Não foi sem fortes motivos que a Unesco, reconhecendo o Pantanal Mato-Grossense como uma das mais exuberantes e diversificadas reservas naturais do planeta, integrou-o ao acervo de patrimônio da humanidade. A maior extensão úmida contínua do planeta - ou a maior planície alagável do mundo -, hidrograficamente pertencente à bacia do Rio Paraguai, no interior da América do Sul, significa um ecossistema de riqueza excepcional, em muitos aspectos suplantando o da própria Amazônia - e com um potencial turístico imenso, proporcional à sua beleza extraordinária. Por sua inigualável riqueza natural, assentada em um equilíbrio especialmente delicado entre fauna, flora, clima, relevo e regime de chuvas - tudo contribuindo para a formação de um imenso berçário ictiológico, afora a reprodução abundante de incontáveis espécies -, em meados dos anos 1990 o Pantanal despertou uma enorme preocupação preservacionista, pois visíveis eram - e são - os indícios de sua grave degradação. Foi por isso que os Estados de Mato Grosso e de Mato Grosso do Sul procuraram o governo federal para a realização conjunta de um programa destinado à proteção e recuperação de toda a área. Depois de cinco anos de estudos e discussões chegou-se, em meados de 2001, ao lançamento do mais caro e ambicioso projeto ambiental da história do Brasil. Trata-se do Programa Pantanal, para cujo financiamento o governo Fernando Henrique Cardoso assinou um contrato de empréstimo com o Banco Interamericano de Desenvolvimento (BID), no valor de US$ 82,5 milhões, a serem acrescidos de contrapartida de recursos nacionais, em igual montante. Como mostrou reportagem de Ricardo Westin publicada no Estado dessa quinta-feira, esses recursos - num total de US$ 165 milhões - deveriam ser gastos ao longo de quatro anos, para descontaminar os rios, diminuir o assoreamento, proteger a vegetação, construir estradas, alavancar o ecoturismo e incentivar a economia de toda a região. Entrariam da seguinte forma: 50% do BID, 25% da União e 12,5% de cada um dos dois Estados. Depois desse período o contrato poderia ser renovado por mais quatro anos - e assim seriam injetados, para a sobrevivência de toda a riqueza natural pantaneira, US$ 400 milhões até 2009. "Trata-se de um projeto complexo e pioneiro, que honra nossa instituição" - havia dito com orgulho o uruguaio Enrique Iglesias, que presidia o banco à época.
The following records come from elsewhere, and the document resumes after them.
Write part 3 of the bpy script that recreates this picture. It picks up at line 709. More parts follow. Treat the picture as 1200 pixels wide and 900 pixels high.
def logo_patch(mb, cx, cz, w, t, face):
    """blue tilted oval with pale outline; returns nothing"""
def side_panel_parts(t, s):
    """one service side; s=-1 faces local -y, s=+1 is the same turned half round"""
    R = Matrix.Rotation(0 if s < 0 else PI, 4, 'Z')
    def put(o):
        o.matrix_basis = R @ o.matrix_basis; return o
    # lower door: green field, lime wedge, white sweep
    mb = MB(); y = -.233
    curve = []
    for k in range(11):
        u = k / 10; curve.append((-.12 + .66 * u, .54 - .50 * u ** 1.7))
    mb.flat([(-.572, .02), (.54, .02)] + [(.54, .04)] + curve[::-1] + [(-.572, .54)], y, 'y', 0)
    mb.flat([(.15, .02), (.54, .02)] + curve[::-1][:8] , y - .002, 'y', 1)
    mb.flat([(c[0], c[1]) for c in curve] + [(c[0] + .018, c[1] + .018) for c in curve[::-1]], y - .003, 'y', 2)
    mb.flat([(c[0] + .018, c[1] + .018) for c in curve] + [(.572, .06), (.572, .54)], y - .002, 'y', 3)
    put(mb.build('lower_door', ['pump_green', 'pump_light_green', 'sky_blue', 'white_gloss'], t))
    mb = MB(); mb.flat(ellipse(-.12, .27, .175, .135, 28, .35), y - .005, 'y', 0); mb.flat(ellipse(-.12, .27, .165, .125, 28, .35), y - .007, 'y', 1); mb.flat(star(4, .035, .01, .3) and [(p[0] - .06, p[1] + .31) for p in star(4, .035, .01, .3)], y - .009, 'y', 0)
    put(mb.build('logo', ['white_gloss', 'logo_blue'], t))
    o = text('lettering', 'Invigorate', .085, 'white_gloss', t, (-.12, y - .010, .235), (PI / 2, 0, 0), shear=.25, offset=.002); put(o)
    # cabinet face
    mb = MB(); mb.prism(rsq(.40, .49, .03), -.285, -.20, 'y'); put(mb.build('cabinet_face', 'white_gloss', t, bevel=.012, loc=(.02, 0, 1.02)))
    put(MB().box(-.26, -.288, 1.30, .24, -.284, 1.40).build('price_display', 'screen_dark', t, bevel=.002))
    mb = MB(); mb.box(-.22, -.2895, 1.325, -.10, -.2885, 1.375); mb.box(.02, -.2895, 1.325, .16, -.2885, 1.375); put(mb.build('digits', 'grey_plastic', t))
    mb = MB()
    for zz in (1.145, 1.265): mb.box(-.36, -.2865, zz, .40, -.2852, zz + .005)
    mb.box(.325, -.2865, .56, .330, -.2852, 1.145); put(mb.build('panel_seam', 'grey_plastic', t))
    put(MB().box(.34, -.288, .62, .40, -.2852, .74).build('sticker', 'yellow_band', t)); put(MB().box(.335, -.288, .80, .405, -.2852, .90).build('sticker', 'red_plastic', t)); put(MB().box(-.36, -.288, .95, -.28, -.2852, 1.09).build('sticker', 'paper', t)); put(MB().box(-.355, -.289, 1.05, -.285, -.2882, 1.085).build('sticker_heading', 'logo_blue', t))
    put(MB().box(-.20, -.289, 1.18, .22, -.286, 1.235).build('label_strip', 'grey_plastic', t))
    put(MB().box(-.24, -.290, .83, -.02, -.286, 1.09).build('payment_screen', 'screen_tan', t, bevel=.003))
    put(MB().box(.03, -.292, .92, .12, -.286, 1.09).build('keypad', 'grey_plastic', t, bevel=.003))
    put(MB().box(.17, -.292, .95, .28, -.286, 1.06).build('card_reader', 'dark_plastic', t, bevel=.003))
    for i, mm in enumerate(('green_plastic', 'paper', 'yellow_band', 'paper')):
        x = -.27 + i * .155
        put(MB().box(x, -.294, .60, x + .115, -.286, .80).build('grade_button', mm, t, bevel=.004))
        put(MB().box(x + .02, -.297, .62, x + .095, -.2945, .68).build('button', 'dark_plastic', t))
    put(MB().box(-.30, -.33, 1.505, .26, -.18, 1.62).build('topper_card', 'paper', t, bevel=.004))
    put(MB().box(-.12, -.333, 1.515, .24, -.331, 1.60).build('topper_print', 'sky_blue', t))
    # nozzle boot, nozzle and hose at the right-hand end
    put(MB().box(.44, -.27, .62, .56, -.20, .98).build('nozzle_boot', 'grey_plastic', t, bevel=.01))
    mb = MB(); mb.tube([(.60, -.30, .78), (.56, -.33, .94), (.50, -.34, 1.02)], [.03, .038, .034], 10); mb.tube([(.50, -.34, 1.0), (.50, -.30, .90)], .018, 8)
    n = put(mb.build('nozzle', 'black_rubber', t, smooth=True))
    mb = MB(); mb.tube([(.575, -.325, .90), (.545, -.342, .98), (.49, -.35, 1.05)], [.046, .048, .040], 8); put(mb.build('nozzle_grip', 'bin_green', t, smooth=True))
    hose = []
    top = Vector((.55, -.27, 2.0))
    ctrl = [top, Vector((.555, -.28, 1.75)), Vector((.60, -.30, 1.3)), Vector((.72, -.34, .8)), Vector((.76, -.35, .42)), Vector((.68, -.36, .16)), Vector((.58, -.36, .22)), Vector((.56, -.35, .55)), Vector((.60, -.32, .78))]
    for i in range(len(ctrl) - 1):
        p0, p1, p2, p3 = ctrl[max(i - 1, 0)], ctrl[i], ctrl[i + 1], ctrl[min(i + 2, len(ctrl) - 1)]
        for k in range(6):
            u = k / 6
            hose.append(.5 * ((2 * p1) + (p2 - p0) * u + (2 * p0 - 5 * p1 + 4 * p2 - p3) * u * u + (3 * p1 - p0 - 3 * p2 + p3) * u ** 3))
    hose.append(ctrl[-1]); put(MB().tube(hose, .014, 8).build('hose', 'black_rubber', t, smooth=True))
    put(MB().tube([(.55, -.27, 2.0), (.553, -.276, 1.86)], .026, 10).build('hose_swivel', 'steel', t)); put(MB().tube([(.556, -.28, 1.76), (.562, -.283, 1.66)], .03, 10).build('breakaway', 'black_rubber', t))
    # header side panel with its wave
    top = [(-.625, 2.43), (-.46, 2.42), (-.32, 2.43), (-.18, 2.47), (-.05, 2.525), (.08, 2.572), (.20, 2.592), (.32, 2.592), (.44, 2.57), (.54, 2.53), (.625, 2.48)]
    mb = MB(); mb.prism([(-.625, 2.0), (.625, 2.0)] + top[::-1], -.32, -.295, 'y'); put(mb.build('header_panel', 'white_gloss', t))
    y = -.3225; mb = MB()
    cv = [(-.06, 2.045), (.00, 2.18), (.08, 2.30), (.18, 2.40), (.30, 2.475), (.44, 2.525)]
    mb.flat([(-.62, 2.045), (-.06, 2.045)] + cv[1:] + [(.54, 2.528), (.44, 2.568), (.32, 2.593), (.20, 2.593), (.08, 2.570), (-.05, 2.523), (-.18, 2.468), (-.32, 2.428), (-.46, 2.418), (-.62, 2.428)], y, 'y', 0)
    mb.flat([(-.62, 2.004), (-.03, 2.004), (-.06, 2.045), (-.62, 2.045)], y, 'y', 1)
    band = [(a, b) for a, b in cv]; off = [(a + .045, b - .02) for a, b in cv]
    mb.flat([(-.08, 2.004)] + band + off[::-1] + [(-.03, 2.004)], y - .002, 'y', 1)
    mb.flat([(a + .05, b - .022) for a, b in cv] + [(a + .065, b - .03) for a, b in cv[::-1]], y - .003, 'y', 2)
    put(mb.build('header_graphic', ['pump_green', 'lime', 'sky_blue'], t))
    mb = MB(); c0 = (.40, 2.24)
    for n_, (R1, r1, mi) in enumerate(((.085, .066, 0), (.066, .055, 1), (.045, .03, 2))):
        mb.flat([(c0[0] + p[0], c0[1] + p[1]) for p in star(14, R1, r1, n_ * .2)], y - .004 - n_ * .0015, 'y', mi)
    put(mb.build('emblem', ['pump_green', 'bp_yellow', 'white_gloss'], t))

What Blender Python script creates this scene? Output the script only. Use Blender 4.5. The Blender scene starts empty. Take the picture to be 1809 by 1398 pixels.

É extremamente lamentável que, tendo a primeira fase do convênio terminado em setembro do corrente ano, o projeto de preservação e recuperação do Pantanal nem mesmo saiu do papel. Dos previstos US$ 165 milhões iniciais foram gastos apenas US$ 4,6 milhões - e somente com juros, taxas do empréstimo e em inúmeras consultorias. Mesmo tendo a possibilidade de obter mais recursos para uma segunda etapa do projeto, o governo preferiu não renovar o contrato - e deixar o Programa Pantanal à deriva. Alega a ministra do Meio Ambiente, Marina Silva, que "o arranjo inicial foi equivocado". Mas rebate o conselheiro do BID e diretor da ONG ambiental Ecoa: "O governo Lula passou dois anos e meio dizendo que tocaria o projeto. Como é que de repente descobre que está tudo errado?" E comenta o deputado Sarney Filho (PV-MA), ministro do Meio Ambiente quando o acordo com o BID foi assinado: "Isso mostra que o governo (Lula) não tem sensibilidade nem competência para cuidar da área ambiental."

Talvez não fosse justo acusar a ministra Marina Silva de falta de sensibilidade, visto que ela até se esforçou, pressionando o Planalto e tentando negociar com o BID - sem êxito - para salvar o projeto. Mas nesta área, como em tantas outras, a falta de dinâmica, de objetividade, ou a falta de competência, do governo Lula, para adequar planos e projetos à realidade cotidiana da Administração, resultou em gritante inoperância, que pelos riscos de perda ambiental, social e econômica que implica chega a ser uma clamorosa negligência. O Programa Pantanal não recebeu nem 3% do previsto por contingenciamentos orçamentários - o que, de resto, tem deixado toda a área de Meio Ambiente em estado de quase inanição, com recursos mais do que limitados, insuficientes até para a realização de um mínimo essencial de ações.